Oysters Could Save Staten Island From the Next Hurricane Sandy

A living breakwater could prevent future flooding while cleaning polluted waters

oysters
Maximilian Stock Ltd/photocuisine/Corbis

Settled at the southernmost tip of Staten Island, the neighborhood of Tottenville has a long history with shellfish. During the 19th century, it was known as “the town the oyster built,” due to a brisk trade based on the copious amounts of bivalves that made the harbor their home.

Since then, however, increased shipping traffic and extensive pollution have wiped out most of the region's oysters. Now, in a twist of fate, Tottenville will be protected from damaging storms like Hurricane Sandy by a 13,000-foot-long oyster reef funded by a $60-million federal grant, Alec Appelbaum writes for The Atlantic.

Ever since Hurricane Sandy flooded parts of New York City in October 2012, city officials have been working with communities and architects to strengthen the city’s infrastructure and make vulnerable neighborhoods more resilient. The U.S. Army Corps of Engineers has plans to build a massive seawall off the city's coast, but construction won’t begin until at least 2018, Tom Wrobleski writes for SILive.com.

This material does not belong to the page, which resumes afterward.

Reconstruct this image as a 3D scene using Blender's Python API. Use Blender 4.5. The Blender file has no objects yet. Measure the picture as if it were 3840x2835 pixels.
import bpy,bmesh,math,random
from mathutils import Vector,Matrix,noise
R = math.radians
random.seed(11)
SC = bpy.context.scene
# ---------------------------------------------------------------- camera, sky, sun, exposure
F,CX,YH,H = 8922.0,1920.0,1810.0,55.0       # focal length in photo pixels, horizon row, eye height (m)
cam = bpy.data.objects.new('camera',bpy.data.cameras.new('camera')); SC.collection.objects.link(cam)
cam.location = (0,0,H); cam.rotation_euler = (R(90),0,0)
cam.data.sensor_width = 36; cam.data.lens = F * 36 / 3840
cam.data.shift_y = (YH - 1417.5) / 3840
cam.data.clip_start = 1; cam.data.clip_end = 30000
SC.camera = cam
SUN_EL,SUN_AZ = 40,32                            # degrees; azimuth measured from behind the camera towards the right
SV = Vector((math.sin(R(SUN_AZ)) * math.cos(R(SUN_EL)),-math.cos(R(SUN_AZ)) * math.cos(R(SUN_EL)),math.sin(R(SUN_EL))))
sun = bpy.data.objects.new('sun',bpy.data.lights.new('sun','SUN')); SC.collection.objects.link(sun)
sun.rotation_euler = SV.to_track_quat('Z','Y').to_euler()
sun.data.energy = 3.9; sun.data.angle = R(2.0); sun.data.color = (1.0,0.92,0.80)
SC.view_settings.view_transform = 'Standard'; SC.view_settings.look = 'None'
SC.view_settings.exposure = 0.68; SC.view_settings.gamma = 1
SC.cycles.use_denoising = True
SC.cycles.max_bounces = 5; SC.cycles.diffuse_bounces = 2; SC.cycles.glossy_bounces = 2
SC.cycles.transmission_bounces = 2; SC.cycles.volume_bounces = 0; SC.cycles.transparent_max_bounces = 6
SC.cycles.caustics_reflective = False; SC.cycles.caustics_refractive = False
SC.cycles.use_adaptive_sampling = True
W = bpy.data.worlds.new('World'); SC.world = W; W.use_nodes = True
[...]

In the meantime, the storm’s aftermath opened up the possibility for new, creative ways to better equip these neighborhoods to handle the next superstorm.

While breakwaters are often installed near coastal cities to reduce the height and velocity of waves during big storms, “The Living Breakwaters,” as the project is called, will be the first in New York Harbor to integrate live oysters into its surface. As the oysters reproduce, the breakwaters will grow larger and provide even more protection to Tottenville and surrounding neighborhoods while acting as a filtration system to help clean the pollutants out of the harbor, Nicholas Rizzi wrote for DNAinfo. Meanwhile, the breakwaters' designers hope that it will spark a shift in the neighborhood’s relationship with the nearby waterways.

“The oystering attracts the fishery group, which is why we backed it in the first place,” John Malizia, a local fisher and member of the community advisory council, tells Appelbaum.

The trick to getting the reef up and running might be getting the oysters settled in the first place. Although oysters spawn millions of babies (called spats) at a time, only a very small portion of those survive into adulthood due to the harbor’s strong currents and the spats’ own pickiness about the materials that they anchor to.

Luckily, oysters’ favorite thing to latch on to is old oyster shells, which New York City’s many restaurants still have in abundance, Appelbaum writes. To get things going, the breakwaters' developers are working with the Billion Oyster Project, a nonprofit organization whose goal is to re-seed New York Harbor with—you guessed it—a billion oysters.

The Living Breakwaters are still being built, but if they work, the project could be replicated in other coastal regions looking for relief from storms and strong waves.